Satisfying the Travel Bug by Staycation Through the Ages

My grandparents were both born and partly raised in China. As children of missionaries they attended a boarding school on the Rooster mountain (Kikungshan) from the age of seven, which enabled them to stay in the country and not have to go back to Sweden to get an education.

But going to school in China didn’t make it that much easier to spend time with family – the distances were long and the means of transport slow and often dangerous. In spite of the peril, my grandparents went to visit their families once or twice a year.

After returning to Sweden they lived in a missionary home without their parents from the age of 14 and onwards.

Perhaps the many trips they had to make as children – within China, from China to America, Japan, Sweden and back, satisfied their travelling bug when it came to other countries. As I look through their photos of past holidays, it strikes me that they are always travelling around Sweden. Once they went to Norway, but it seems they preferred to travel by car, stay with friends or put up a tent in their own country. Going abroad was not something they longed for. But then again, they grew up in China and might have felt that Sweden was the more exotic choice…

On one of those vacations, they apparantly got interviewed by a newspaper. A picture was taken and to my surprised it turned up last year in a crossword magazine!

I came to think of it this summer, as I went on a similar roadtrip with my family – though we did not sleep in a tent – we stayed in small cottages in camping sites were the nature was so beautiful it almost hurt.

The High Coast

In the picture, my dad (the eldest boy) is about 14 years old, and serving himself some breakfast (I presume). No one is looking in the camera, and it seems to be a very natural situation.

I’m happy I found this picture. It has a nice air to it. They all seem so calm, and my grandfather looks like he may be thinking about where to go next.

And that is the best thing about vacations when you don’t have to plan everything out in advance. Staying somewhere just because the scenery pleases you, stopping to look at an old farm and finding a lovely café and a spontaneous guide who teaches you something new.

Stumbling across an old house/museum in Trönö where the “Trönö-saint” lived.

Though I hope I don’t have to stop travelling abroad forever, I do see the charm of discovering my own country.

The home of Anders and Emma Zorn in Mora.

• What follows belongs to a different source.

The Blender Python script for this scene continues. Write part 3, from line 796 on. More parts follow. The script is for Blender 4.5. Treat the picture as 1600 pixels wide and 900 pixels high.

And it is big enough to last many staycations… 🙂

11 comments

  1. That’s a wonderful photo of your dad, aunt, uncle and grandparents! I did a lot of “car camping” out West (USA and Canada) in my early thirties, staying in a tent to save money when possible. It’s a great way to see the countryside. You can be spontaneous if you have plenty of time. Inexpensive cottages are even better if you can find them. 🙂

    Liked by 2 people

    • Yes, time is of the essence!😀 Sounds wonderful car camping across the USA and Canada. I was looking forward to going on a study trip to the Mojave desert and over to the Grand Canyon this fall, but it was of course cancelled. That would be some great places to see on a roadtrip, though 🙂

      Liked by 2 people

    • You should definitely go there if you get another opportunity. The Southwest is spectacular. It’s a vast area, so you can’t see everything in one trip, but you can see a lot. I’ve been there twice and really hope to go back some day.

      Liked by 2 people

  2. I really enjoyed this post! I love the camping trip photo with your dad. Your grandfather, aunt, and uncle look as though someone is speaking to them (maybe the person taking the photo), your grandmother wants to get on with the business of the meal, and your dad is just focused on his food. Was the photo part of a crossword clue? The other three photos are wonderful as well. Because we’ve had to stick close to home, my husband and I have been challenging ourselves to find places in New Hampshire and Vermont that we haven’t yet been to, even though we both grew up here. We’ve been successful so far!

    Liked by 2 people

    • Yes, you are spot on! My grandmother did not care that much for being centre of attention either – she probably thought it was a bit awkward to get photographed like that… Last year, the picture was part of a crossword clue in one of those summer crossword magazines. Isn’t it crazy – amongst all the pictures they could have chosen, they took that one! It seems we all have had to explore our neighbourhoods in another way this year. It sounds wonderful that you have discovered new places around New Hampshire and Vermont. Don’t you have the most beautiful forests and lakes over there?

      Liked by 2 people

  3. I love these photographs! What a beautiful country. It’s just so strange that the photograph of your relatives was published in a recent magazine. I love that they brought eggcups on their camping trip!

    Liked by 1 person

    • Thank you, Louise! Haha, the eggcups! They probably had one of those picnic-sets popular in the 50’s 🙂 They didn’t need to want for anything – probably a far cry from their previous life in China. So funny!